### Information supplied
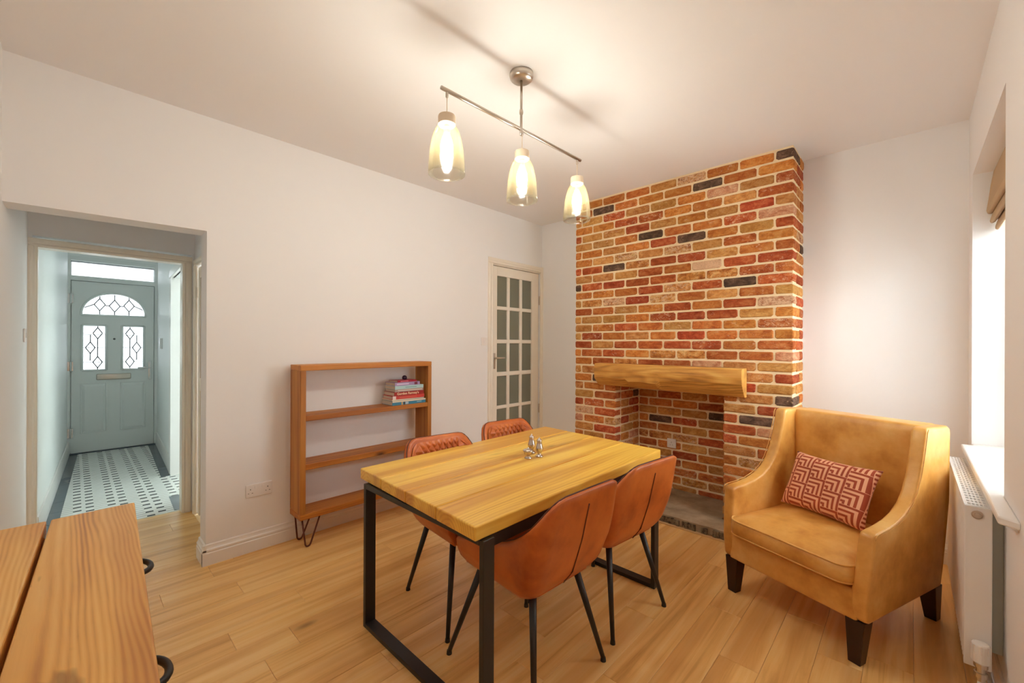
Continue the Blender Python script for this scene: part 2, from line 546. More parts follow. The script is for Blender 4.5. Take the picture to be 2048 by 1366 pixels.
struct('wall_front', B((XA, XC + 0.1, YD - 0.1, YD, 0, ZC)), M_WALL, 'off-white wall behind the rustic sideboard', 'wall')

struct('wall_added_outside', B((2.1, 2.3, -3.0, 9.0, -0.5, 2.4)), plain('pale_render', (0.62, 0.60, 0.57, 1), 0.9), 'added unseen rendered wall blocking part of the dining room window daylight', 'wall')  # unseen wall added to cut the daylight through the dining room window
struct('ground_added_outside', B((0.53, 2.1, -3.0, 9.0, -0.5, -0.3)), plain('side_paving', (0.42, 0.40, 0.38, 1), 0.9), 'added unseen paving outside the dining room window', 'paving')  # unseen ground added with that wall for the window daylight

# skirting
SK = [(0, 0), (0.020, 0), (0.020, 0.072), (0.0165, 0.077), (0.019, 0.084), (0.019, 0.093), (0.013, 0.101), (0.010, 0.111), (0.009, 0.120), (0.004, 0.124), (0, 0.124)]
bm = bmesh.new()
prism(bm, [(XA + a, b) for a, b in SK], 1, 0.5385, 2.90)
bm2 = bmesh.new()
prism(bm, [(0.5585 - a, b) for a, b in SK], 0, XAB, XA + 0.019)
struct('baseboard_left', bm, M_WHITE, 'cream moulded skirting board under the shelf unit', 'skirting board')
bm2.free()
bm = bmesh.new()
prism(bm, [(YB - a, b) for a, b in SK], 0, CX1 + 0.02, XC)
prism(bm, [(YB - a, b) for a, b in SK], 0, XA, CX0)
struct('baseboard_back', bm, M_WHITE, 'cream skirting board on the back wall behind the armchair', 'skirting board')
bm = bmesh.new()
prism(bm, [(XC - a, b) for a, b in SK], 1, YD, YB)
struct('baseboard_right', bm, M_WHITE, 'cream skirting board behind the radiator', 'skirting board')

# window in the right wall
wroot = thing('window_1', 'white framed window deep in the right wall recess', 'window', (0.47, 2.98, WZ0), kind='structure')
bm = bmesh.new()
for b in ((0.44, 0.50, WY0, WY0 + 0.06, WZ0, WZ1), (0.44, 0.50, WY1 - 0.06, WY1, WZ0, WZ1), (0.44, 0.50, WY0 + 0.06, WY1 - 0.06, WZ0, WZ0 + 0.06), (0.44, 0.50, WY0 + 0.06, WY1 - 0.06, WZ1 - 0.06, WZ1), (0.445, 0.495, 2.955, 3.005, WZ0 + 0.06, WZ1 - 0.06)):
    box(bm, *b)
obj('window_frame', bm, M_UPVC, wroot, bevel=0.004)
for y0, y1 in ((WY0 + 0.06, 2.955), (3.005, WY1 - 0.06)):
    obj('pane', B((0.466, 0.474, y0, y1, WZ0 + 0.06, WZ1 - 0.06)), M_GLASS, wroot)
bm = bmesh.new()
prism(bm, [(0.207, 2.10), (0.252, 2.065), (0.252, WY0), (0.44, WY0), (0.44, WY1), (0.252, WY1), (0.252, 3.50), (0.207, 3.50)], 2, 0.767, 0.795)
struct('trim_window_sill', bm, M_WHITE, 'white gloss window sill board above the radiator', 'window sill', bevel=0.006)

# ------------------------------------------------------------------ lobby and hall
LX = -4.20                                    # door frame plane
struct('wall_lobby_left', (lambda bm: (hexa(bm, [(-4.30, -0.33, 0), (XA, -0.33, 0), (XA, YD, 0), (-4.30, -0.207, 0)], [(-4.30, -0.33, ZC), (XA, -0.33, ZC), (XA, YD, ZC), (-4.30, -0.207, ZC)]), bm)[1])(bmesh.new()), M_WALL, 'off-white lobby wall carrying a light switch', 'wall')
struct('wall_lobby_right', B((-4.30, -4.10, 0.675, 0.78, 0, ZC), (-4.10, -3.33, 0.675, 0.78, 1.97, ZC), (-3.33, XAB, 0.675, 0.78, 0, ZC), (XAB - 0.004, XAB + 0.02, 0.5595, 0.674, 0, ZC)), M_WALL, 'lobby wall around the cupboard door', 'wall')
struct('wall_lobby_end', B((LX - 0.08, LX, -0.30, -0.19, 0, ZC), (LX - 0.08, LX, -0.19, 0.78, 2.06, ZC), (LX - 0.08, LX, 0.655, 0.78, 0, 2.06)), M_WALL, 'wall over the doorway into the tiled hall', 'wall')
# frame of the hall doorway
fr = thing('door_frame', 'cream gloss frame of the doorway into the tiled hall', 'door frame', (LX, 0.21, 0), kind='structure')
ARC = [(0, 0), (0.014, 0), (0.020, 0.010), (0.016, 0.022), (0.021, 0.036), (0.022, 0.056), (0.016, 0.064), (0, 0.066)]   # (proud, across)


def archi(parent, plane_axis, plane, sgn, lo, hi, top, mat, wid=0.066, left=True, right=True):
    """moulded surround round an opening lo..hi, top, on a vertical plane"""
    s = wid / 0.066
    for side, flag in ((-1, left), (1, right)):
        if not flag: continue
        e = lo if side < 0 else hi
        pts = []
        for a, b in ARC:
            p = plane + sgn * a; q = e + side * b * s
            pts.append((p, q) if plane_axis == 0 else (q, p))
        bm = bmesh.new(); prism(bm, pts, 2, 0, top)
        obj('side_architrave', bm, mat, parent)
    pts = [(plane + sgn * a, top + b * s) for a, b in ARC]
    bm = bmesh.new()
    l2, h2 = lo - (wid if left else 0), hi + (wid if right else 0)
    if plane_axis == 0: prism(bm, [(p, z) for p, z in pts], 1, l2, h2)
    else: prism(bm, [(p, z) for p, z in pts], 0, l2, h2)
    obj('head_architrave', bm, mat, parent)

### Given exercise
Return the listing above in full and without alteration, excluding its pictures.

### Result of this exercise
Continue the Blender Python script for this scene: part 2, from line 546. More parts follow. The script is for Blender 4.5. Take the picture to be 2048 by 1366 pixels.
struct('wall_front', B((XA, XC + 0.1, YD - 0.1, YD, 0, ZC)), M_WALL, 'off-white wall behind the rustic sideboard', 'wall')

struct('wall_added_outside', B((2.1, 2.3, -3.0, 9.0, -0.5, 2.4)), plain('pale_render', (0.62, 0.60, 0.57, 1), 0.9), 'added unseen rendered wall blocking part of the dining room window daylight', 'wall')  # unseen wall added to cut the daylight through the dining room window
struct('ground_added_outside', B((0.53, 2.1, -3.0, 9.0, -0.5, -0.3)), plain('side_paving', (0.42, 0.40, 0.38, 1), 0.9), 'added unseen paving outside the dining room window', 'paving')  # unseen ground added with that wall for the window daylight

# skirting
SK = [(0, 0), (0.020, 0), (0.020, 0.072), (0.0165, 0.077), (0.019, 0.084), (0.019, 0.093), (0.013, 0.101), (0.010, 0.111), (0.009, 0.120), (0.004, 0.124), (0, 0.124)]
bm = bmesh.new()
prism(bm, [(XA + a, b) for a, b in SK], 1, 0.5385, 2.90)
bm2 = bmesh.new()
prism(bm, [(0.5585 - a, b) for a, b in SK], 0, XAB, XA + 0.019)
struct('baseboard_left', bm, M_WHITE, 'cream moulded skirting board under the shelf unit', 'skirting board')
bm2.free()
bm = bmesh.new()
prism(bm, [(YB - a, b) for a, b in SK], 0, CX1 + 0.02, XC)
prism(bm, [(YB - a, b) for a, b in SK], 0, XA, CX0)
struct('baseboard_back', bm, M_WHITE, 'cream skirting board on the back wall behind the armchair', 'skirting board')
bm = bmesh.new()
prism(bm, [(XC - a, b) for a, b in SK], 1, YD, YB)
struct('baseboard_right', bm, M_WHITE, 'cream skirting board behind the radiator', 'skirting board')

# window in the right wall
wroot = thing('window_1', 'white framed window deep in the right wall recess', 'window', (0.47, 2.98, WZ0), kind='structure')
bm = bmesh.new()
for b in ((0.44, 0.50, WY0, WY0 + 0.06, WZ0, WZ1), (0.44, 0.50, WY1 - 0.06, WY1, WZ0, WZ1), (0.44, 0.50, WY0 + 0.06, WY1 - 0.06, WZ0, WZ0 + 0.06), (0.44, 0.50, WY0 + 0.06, WY1 - 0.06, WZ1 - 0.06, WZ1), (0.445, 0.495, 2.955, 3.005, WZ0 + 0.06, WZ1 - 0.06)):
    box(bm, *b)
obj('window_frame', bm, M_UPVC, wroot, bevel=0.004)
for y0, y1 in ((WY0 + 0.06, 2.955), (3.005, WY1 - 0.06)):
    obj('pane', B((0.466, 0.474, y0, y1, WZ0 + 0.06, WZ1 - 0.06)), M_GLASS, wroot)
bm = bmesh.new()
prism(bm, [(0.207, 2.10), (0.252, 2.065), (0.252, WY0), (0.44, WY0), (0.44, WY1), (0.252, WY1), (0.252, 3.50), (0.207, 3.50)], 2, 0.767, 0.795)
struct('trim_window_sill', bm, M_WHITE, 'white gloss window sill board above the radiator', 'window sill', bevel=0.006)

# ------------------------------------------------------------------ lobby and hall
LX = -4.20                                    # door frame plane
struct('wall_lobby_left', (lambda bm: (hexa(bm, [(-4.30, -0.33, 0), (XA, -0.33, 0), (XA, YD, 0), (-4.30, -0.207, 0)], [(-4.30, -0.33, ZC), (XA, -0.33, ZC), (XA, YD, ZC), (-4.30, -0.207, ZC)]), bm)[1])(bmesh.new()), M_WALL, 'off-white lobby wall carrying a light switch', 'wall')
struct('wall_lobby_right', B((-4.30, -4.10, 0.675, 0.78, 0, ZC), (-4.10, -3.33, 0.675, 0.78, 1.97, ZC), (-3.33, XAB, 0.675, 0.78, 0, ZC), (XAB - 0.004, XAB + 0.02, 0.5595, 0.674, 0, ZC)), M_WALL, 'lobby wall around the cupboard door', 'wall')
struct('wall_lobby_end', B((LX - 0.08, LX, -0.30, -0.19, 0, ZC), (LX - 0.08, LX, -0.19, 0.78, 2.06, ZC), (LX - 0.08, LX, 0.655, 0.78, 0, 2.06)), M_WALL, 'wall over the doorway into the tiled hall', 'wall')
# frame of the hall doorway
fr = thing('door_frame', 'cream gloss frame of the doorway into the tiled hall', 'door frame', (LX, 0.21, 0), kind='structure')
ARC = [(0, 0), (0.014, 0), (0.020, 0.010), (0.016, 0.022), (0.021, 0.036), (0.022, 0.056), (0.016, 0.064), (0, 0.066)]   # (proud, across)


def archi(parent, plane_axis, plane, sgn, lo, hi, top, mat, wid=0.066, left=True, right=True):
    """moulded surround round an opening lo..hi, top, on a vertical plane"""
    s = wid / 0.066
    for side, flag in ((-1, left), (1, right)):
        if not flag: continue
        e = lo if side < 0 else hi
        pts = []
        for a, b in ARC:
            p = plane + sgn * a; q = e + side * b * s
            pts.append((p, q) if plane_axis == 0 else (q, p))
        bm = bmesh.new(); prism(bm, pts, 2, 0, top)
        obj('side_architrave', bm, mat, parent)
    pts = [(plane + sgn * a, top + b * s) for a, b in ARC]
    bm = bmesh.new()
    l2, h2 = lo - (wid if left else 0), hi + (wid if right else 0)
    if plane_axis == 0: prism(bm, [(p, z) for p, z in pts], 1, l2, h2)
    else: prism(bm, [(p, z) for p, z in pts], 0, l2, h2)
    obj('head_architrave', bm, mat, parent)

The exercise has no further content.